Was bei Shimano Free Shift und bei Sram Coast Shift heißt, lässt die EMTB-Lesertester ins Schwärmen geraten. Beim gemütlichen Radeln heißt das: Nie mehr drüber nachdenken, welchen Gang man zum Anfahren nach einem Stopp braucht. Beim seriösen Biken auf Trails dagegen spielen die Automatikschaltungen ihre Trümpfe so richtig aus. „Wenn du aus einer Kurve voll antreten willst, bist du automatisch im richtigen Gang“, sagt EMTB-Redakteur Adrian Kaether und weiß, dass genau deshalb auch Pros und Rennfahrer diese Automatik-Funktion schätzen.
Aber auch Hobbyfahrer wie unsere vier Tester sind von der Funktion voll begeistert. „Super, wenn ich mir keinen Stress mehr machen muss, in welchem Gang ich gerade bin“, sagt Franz Fischer. Und Dirk Oswald sieht auch Vorteile in punkto Sicherheit. Gerade wenn’s mal bergab brenzliger wird, hält er es für wichtig, dass sich Biker voll auf den Trail konzentrieren können. Beide Systeme funktionieren im Downhill perfekt und begeistern alle vier EMTB-Lesertester. „So muss innovative Technik funktionieren“, zieht Claus Selig sein Fazit.
Free Shift und Coast Shift ist super.
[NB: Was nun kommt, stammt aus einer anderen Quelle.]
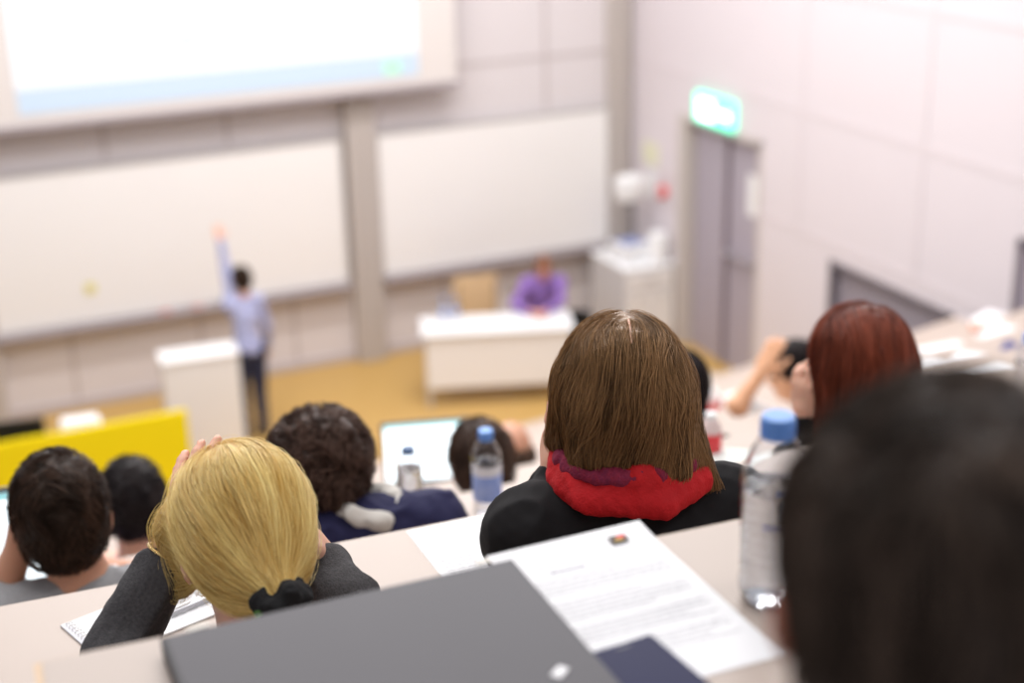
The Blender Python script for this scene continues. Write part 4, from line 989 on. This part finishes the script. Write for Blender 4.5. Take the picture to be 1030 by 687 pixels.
# 12 --- lecturer pointing at the board
hc = V3(3.04, 13.08, 1.55)
shl = None
arms = [(-1, V3(2.94, 13.22, 1.64), V3(2.93, 13.28, 1.88), (V3(-.15, .2, 1), V3(0, -1, .1), V3(1, 0, 0), .12)), ]
F_ = figure('standing lecturer in a blue patterned shirt pointing at the board', hc, (.1, -.15, 0), V3(3.02, 12.98, .88), 0, yaw=.05, arms=arms, top=M_shirtb, bottom=M_jeans, res=.008, legs='stand', seed=114, shw=.175, chest=.85, s=.88)
hair(F_['o'], F_['base'], hc, F_['Rh'], 1.0, short_prims(.02), [dict(flow=flow_whorl((0, -.05, .12), .8), n=1200, L=.03, r=.0018, level=(-.002, .005), seed=111, K=6, wob=.8)], M_dk, h=.006)
# 13 --- seated person in purple
sp = np.array(on_t(1.22, .98, 0))
hc = np.array([sp[0]+.02, sp[1]-.13, 1.13])
ta_, tb_ = np.array(on_t(.95, .56, .86)), np.array(on_t(1.42, .56, .86))
arms = [(1, ta_, np.array(on_t(1.06, .38, .83)), (V3(.6, -.5, 0), V3(0, 0, 1), V3(.5, .5, 0), .4)), (-1, tb_, np.array(on_t(1.24, .37, .83)), (V3(-.6, -.5, 0), V3(0, 0, 1), V3(-.5, .5, 0), .4))]
F_ = figure('seated person in a purple shirt behind the white stage table', hc, (math.pi+TA, .45, 0), V3(sp[0], sp[1]+.05, .54), 0, yaw=math.pi+TA, arms=arms, top=M_purple, skin=mat('skin_rosy', (.70, .33, .24), .5), res=.008, seed=124, shw=.22)
hair(F_['o'], F_['base'], hc, F_['Rh'], 1.0, short_prims(.008), [dict(flow=flow_whorl((0, -.05, .12), .8), n=900, L=.03, r=.0018, level=(-.002, .002), seed=121, K=6, wob=.5)], hair_mat('hair_ginger', (.20, .08, .04), (.5, .25, .15), .5, .3), h=.006)
e = empty('stage_chair', (sp[0], sp[1]+.08, 0), TA); tag(e, 'chair under the seated person in the purple shirt', 'chair')
MB().box((-.2, -.2, .41), (.2, .2, .43), .008).build('seat', M_chair, e); MB().box((-.2, .19, .60), (.2, .205, .80), .006).build('backrest', M_chair, e)
for (x, y, h_) in ((-.19, .19, .8), (.19, .19, .8), (-.18, -.18, .41), (.18, -.18, .41)): MB().tube([(x, y, 0), (x, y, h_)], .012).build('leg', M_steel, e, True)
bp = on_t(.22, .42); bottle(bp, .22, .035, 'water bottle at the left end of the white stage table', 'blue')
bp = on_t(.34, .45); bottle(bp, .20, .033, 'second bottle on the white stage table, nearer the chair', 'blue')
Nicht nur auf flowigen Trails trägt das dazu bei, dass die Automatikschaltungen hervorragend funktionieren. Auf steilen und wurzeligen Downhills ist es sogar ein Sicherheitskriterium: Ich bin immer im richtigen Gang, auch wenn nicht am Pedalieren bin – perfekt! – Claus Selig, Leser-Tester
Wer sich beim Autofahren mal dran gewöhnt hat, den linken Fuß einfach abzustellen, möchte Automatikschaltungen nicht mehr missen. Im Vergleich dazu stecken die selbstschaltenden Systeme von Sram und Shimano noch in den Kinderschuhen. Aber in weiten Teilen haben sie die EMTB-Lesertester jetzt schon überzeugt, wenn nicht sogar begeistert. Und dafür gesorgt, dass sie – wenn die Trails nicht zu hart waren – schnell vergessen haben, wozu ihr rechter Daumen bislang eigentlich da war: zum manuellen Schalten.